Je dois avouer que je ne connais pas les aventures de cet homme, je n'en ai lu que quelques pages, une ou deux un jour peut-être, des aventures dont il ne me reste qu'une image, tenace, celle d'un petit homme au visage vieilli, la langue pendante et qui ne sait pas toujours ce qui se dit dans ce qu'il dit.
Mais je me trompe peut-être... et je me promets que, lorsque "Le sens de la vie" passera dans la mienne, je n'hésiterai pas à lire avec soin ce récit.
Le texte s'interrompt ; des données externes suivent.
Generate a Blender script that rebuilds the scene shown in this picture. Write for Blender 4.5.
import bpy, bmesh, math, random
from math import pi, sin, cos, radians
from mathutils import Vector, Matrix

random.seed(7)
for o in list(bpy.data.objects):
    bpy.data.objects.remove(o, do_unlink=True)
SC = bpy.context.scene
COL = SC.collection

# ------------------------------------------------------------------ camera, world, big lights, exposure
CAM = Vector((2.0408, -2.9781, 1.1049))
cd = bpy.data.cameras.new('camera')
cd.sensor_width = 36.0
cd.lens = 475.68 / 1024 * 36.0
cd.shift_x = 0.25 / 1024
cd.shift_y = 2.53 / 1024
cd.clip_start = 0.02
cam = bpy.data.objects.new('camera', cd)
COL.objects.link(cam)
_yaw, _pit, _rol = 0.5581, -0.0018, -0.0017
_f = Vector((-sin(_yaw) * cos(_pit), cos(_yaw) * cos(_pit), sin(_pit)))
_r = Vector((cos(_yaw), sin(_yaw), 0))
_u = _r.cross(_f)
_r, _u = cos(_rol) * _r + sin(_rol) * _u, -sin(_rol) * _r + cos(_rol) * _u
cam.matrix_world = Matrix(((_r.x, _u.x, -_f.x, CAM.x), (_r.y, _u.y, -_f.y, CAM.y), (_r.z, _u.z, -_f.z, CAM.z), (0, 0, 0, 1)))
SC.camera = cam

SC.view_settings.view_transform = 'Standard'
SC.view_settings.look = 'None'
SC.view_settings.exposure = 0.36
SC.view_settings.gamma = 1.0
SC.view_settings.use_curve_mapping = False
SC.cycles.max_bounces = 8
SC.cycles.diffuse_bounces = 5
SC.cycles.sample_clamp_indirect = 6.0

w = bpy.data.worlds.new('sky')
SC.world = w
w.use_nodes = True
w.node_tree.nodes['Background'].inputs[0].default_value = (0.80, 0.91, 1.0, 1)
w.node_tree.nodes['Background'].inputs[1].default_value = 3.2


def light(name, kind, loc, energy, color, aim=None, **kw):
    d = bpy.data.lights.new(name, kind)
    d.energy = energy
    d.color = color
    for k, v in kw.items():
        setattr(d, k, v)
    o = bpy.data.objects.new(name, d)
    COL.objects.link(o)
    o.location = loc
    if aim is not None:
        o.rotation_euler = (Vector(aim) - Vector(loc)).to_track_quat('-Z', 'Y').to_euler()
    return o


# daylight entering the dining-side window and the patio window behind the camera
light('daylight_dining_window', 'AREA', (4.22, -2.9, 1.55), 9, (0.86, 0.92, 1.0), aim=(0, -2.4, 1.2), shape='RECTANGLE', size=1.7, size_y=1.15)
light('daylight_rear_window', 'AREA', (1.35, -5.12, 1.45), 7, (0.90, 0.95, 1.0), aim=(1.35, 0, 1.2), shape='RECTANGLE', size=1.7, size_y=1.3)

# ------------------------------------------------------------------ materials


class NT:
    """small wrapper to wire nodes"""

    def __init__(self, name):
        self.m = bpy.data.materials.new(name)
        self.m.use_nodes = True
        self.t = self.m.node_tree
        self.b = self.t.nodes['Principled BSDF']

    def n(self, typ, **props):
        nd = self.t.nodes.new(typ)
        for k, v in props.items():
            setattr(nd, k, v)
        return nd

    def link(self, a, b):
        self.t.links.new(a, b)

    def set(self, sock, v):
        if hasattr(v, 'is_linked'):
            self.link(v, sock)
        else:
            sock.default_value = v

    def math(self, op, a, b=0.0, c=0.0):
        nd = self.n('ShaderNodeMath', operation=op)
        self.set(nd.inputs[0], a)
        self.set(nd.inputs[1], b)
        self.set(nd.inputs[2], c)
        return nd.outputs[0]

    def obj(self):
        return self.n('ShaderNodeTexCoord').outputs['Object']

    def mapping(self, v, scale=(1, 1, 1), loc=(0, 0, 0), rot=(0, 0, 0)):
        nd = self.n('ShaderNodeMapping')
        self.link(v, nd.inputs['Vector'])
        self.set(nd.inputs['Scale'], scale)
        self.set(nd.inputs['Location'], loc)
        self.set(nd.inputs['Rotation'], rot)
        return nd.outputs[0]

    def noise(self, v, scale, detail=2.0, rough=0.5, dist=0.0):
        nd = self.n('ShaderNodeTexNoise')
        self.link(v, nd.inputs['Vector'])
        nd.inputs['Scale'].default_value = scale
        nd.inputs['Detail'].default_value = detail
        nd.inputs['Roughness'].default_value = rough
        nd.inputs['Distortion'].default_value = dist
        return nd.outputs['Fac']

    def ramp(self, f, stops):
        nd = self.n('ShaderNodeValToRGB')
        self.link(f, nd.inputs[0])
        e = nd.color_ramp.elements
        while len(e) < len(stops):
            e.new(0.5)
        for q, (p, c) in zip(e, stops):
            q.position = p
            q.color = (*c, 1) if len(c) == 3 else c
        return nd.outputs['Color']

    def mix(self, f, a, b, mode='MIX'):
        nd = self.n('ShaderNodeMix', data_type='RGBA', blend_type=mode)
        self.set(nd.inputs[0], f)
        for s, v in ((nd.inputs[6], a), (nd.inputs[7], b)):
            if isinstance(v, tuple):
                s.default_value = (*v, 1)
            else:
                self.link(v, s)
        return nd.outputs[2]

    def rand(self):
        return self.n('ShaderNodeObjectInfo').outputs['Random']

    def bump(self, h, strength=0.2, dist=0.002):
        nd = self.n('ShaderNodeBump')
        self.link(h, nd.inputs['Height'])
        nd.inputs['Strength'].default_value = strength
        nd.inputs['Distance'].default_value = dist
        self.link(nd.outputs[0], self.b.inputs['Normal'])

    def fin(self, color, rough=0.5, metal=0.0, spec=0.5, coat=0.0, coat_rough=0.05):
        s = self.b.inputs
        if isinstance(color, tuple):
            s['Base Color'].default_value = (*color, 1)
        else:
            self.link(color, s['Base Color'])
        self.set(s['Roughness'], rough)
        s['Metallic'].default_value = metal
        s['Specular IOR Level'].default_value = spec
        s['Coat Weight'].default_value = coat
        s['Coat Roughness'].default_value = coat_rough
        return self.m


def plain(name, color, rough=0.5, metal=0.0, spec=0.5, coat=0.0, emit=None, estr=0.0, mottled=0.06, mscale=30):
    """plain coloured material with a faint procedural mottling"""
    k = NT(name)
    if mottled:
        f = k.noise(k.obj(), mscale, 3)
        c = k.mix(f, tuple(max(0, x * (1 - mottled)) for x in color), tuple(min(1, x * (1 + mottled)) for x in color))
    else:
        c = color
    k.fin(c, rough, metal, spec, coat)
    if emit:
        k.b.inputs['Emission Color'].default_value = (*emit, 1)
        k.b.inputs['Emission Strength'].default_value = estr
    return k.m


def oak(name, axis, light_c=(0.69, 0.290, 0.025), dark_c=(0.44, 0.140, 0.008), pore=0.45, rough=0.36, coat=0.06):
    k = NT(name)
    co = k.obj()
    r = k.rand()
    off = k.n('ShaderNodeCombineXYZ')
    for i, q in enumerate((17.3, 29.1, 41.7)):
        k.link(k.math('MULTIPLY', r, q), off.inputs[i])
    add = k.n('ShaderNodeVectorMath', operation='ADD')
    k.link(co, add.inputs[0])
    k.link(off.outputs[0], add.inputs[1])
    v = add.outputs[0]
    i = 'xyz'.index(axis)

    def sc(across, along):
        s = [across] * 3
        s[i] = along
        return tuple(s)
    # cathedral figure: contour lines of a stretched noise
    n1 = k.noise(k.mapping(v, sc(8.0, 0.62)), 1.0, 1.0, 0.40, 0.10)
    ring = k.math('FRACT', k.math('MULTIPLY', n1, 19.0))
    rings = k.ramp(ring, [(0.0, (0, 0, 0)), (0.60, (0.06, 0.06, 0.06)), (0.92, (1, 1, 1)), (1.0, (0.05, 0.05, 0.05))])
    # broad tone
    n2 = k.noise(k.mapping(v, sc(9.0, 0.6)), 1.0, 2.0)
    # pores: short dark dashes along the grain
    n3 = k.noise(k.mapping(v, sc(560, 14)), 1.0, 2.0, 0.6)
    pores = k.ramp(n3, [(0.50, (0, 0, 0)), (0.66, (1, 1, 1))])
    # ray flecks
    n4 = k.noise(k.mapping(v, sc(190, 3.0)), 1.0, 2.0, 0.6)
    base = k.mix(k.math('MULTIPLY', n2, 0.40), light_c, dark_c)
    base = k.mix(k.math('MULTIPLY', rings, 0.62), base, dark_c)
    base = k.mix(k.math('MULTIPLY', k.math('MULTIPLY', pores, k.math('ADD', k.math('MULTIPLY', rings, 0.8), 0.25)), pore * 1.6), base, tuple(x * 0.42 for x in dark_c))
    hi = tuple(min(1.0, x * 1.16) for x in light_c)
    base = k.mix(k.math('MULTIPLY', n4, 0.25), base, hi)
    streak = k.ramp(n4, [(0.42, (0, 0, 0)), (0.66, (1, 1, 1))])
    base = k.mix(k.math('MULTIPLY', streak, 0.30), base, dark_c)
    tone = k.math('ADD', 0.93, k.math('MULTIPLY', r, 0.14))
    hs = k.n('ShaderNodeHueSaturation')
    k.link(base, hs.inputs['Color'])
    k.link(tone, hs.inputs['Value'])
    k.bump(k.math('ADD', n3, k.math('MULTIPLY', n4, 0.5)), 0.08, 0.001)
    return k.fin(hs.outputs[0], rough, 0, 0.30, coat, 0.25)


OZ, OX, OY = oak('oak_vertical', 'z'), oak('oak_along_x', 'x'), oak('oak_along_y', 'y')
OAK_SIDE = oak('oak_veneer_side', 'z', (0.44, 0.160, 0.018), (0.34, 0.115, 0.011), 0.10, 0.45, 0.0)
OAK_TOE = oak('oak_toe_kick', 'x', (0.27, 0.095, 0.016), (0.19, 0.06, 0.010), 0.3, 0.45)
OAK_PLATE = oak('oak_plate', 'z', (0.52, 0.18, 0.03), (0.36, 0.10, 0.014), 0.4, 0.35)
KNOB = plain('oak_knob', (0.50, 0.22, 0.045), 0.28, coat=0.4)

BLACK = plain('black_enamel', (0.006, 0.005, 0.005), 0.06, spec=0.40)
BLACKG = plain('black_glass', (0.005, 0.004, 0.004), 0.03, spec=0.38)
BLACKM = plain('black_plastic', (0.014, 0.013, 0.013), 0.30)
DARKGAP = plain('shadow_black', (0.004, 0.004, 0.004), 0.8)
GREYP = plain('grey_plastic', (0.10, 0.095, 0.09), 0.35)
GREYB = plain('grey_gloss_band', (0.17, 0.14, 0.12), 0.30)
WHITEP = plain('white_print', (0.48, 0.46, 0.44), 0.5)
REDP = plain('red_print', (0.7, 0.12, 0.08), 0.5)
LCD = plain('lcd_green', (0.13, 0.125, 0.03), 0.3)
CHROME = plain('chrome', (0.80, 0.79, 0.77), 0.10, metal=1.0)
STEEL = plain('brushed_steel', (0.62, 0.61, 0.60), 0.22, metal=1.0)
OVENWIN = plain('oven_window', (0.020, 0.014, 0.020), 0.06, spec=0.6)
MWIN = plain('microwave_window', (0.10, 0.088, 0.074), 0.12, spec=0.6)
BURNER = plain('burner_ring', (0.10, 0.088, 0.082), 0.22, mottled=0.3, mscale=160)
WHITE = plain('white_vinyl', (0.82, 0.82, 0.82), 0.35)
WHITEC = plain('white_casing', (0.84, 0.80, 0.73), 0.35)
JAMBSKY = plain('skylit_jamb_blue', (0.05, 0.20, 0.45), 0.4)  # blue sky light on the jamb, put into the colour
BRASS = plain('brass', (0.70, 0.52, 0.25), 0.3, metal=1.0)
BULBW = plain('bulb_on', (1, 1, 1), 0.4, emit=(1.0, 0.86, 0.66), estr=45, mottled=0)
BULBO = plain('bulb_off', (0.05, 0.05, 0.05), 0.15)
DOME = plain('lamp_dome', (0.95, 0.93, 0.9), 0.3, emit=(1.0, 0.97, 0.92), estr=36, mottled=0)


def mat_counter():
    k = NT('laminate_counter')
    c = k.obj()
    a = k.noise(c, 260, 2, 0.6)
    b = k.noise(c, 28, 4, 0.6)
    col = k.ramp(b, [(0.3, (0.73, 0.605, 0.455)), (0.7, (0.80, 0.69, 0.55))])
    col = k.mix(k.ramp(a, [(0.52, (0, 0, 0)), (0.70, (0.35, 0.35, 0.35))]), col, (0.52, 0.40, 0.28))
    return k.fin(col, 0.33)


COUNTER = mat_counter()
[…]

Je pourrai alors en parler et on m'apprendra à cette occasion, si on ne l'a pas fait encore, ce qu’on voulait me faire entendre par cette énigmatique question.

Jean Prod’hom

Identité



Un élève, si j'ai bien compris son propos, pose la difficile question de l'identité personnelle et de la liberté, et il conclut en substance: "Si toutes nos décisions relèvent en définitive des circonstances et du regard que nous portons sur les autres, que deviennent notre identité et notre liberté?"
Une de ses camarades écrit à la suite un commentaire dans lequel elle semble dans un premier temps d’accord avec lui. Et puis, dans un second temps elle se distancie de sa position en affirmant.
- Seules quelques filles sortent du lot et se démarquent avec un style différent...
Il serait donc possible de se démarquer les uns des autres et de tracer son propre chemin, le chemin d’un seul.
La difficulté montre immédiatement son nez: cette recherche du chemin singulier, du chemin unique, du chemin choisi librement, du chemin original, n’est-elle pas la recherche forcenée à laquelle se livre identiquement l’homme moderne?
Ainsi suivre l’autre, dans ce qu’il est et ce qu’il a, ne différerait essentiellement pas de la quête effrénée de l’originalité. On se trouve dès lors dans une impasse et il nous faut conclure que la liberté et l’identité ne se nichent ni dans l’exercice de la solitude ni dans celui de l’appartenance.
Demeure la confiance! L'auteur de la note ajoute sous la forme d'un impératif:
- Il nous faut faire confiance!
Je joins ma voix à la sienne: il nous faut faire confiance, confiance en ce qui est, confiance en ceux qui nous accompagnent sans lesquels nous serions sans identité, loin de la liberté.